▸ Challenge
In the data, extract each line that holds the string "Blender".

▸ Material supplied
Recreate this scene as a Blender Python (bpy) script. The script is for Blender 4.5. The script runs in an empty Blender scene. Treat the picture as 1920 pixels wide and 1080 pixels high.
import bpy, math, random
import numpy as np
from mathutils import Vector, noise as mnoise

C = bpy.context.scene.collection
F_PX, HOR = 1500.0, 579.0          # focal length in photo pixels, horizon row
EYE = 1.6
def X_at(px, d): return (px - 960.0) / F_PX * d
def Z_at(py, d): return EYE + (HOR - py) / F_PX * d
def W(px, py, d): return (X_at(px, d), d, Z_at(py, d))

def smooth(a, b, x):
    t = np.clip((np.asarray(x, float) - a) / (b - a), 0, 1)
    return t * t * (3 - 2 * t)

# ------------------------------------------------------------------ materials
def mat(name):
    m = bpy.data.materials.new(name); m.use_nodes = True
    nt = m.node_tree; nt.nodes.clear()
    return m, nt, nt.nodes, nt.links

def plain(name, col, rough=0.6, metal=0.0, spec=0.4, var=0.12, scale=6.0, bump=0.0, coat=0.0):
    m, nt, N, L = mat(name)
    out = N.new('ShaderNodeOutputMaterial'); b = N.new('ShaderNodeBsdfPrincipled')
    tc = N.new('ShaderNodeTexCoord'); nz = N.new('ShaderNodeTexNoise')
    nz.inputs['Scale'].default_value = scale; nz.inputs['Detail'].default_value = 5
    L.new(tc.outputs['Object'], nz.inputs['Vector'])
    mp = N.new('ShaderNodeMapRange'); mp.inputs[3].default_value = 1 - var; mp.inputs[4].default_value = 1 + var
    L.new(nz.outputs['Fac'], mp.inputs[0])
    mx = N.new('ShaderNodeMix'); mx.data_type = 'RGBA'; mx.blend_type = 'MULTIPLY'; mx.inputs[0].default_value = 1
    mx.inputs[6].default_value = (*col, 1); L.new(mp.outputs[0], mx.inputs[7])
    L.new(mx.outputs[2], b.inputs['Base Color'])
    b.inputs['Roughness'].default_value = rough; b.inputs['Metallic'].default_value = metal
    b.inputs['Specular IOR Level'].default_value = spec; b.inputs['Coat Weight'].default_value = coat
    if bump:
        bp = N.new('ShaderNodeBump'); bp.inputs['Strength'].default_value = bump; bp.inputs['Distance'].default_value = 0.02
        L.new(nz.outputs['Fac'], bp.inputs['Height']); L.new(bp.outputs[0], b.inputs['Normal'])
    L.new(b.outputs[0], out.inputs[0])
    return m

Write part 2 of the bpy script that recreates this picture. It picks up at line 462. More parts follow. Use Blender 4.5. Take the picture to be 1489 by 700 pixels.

▸ Full answer
Recreate this scene as a Blender Python (bpy) script. The script is for Blender 4.5. The script runs in an empty Blender scene. Treat the picture as 1920 pixels wide and 1080 pixels high.
Write part 2 of the bpy script that recreates this picture. It picks up at line 462. More parts follow. Use Blender 4.5. Take the picture to be 1489 by 700 pixels.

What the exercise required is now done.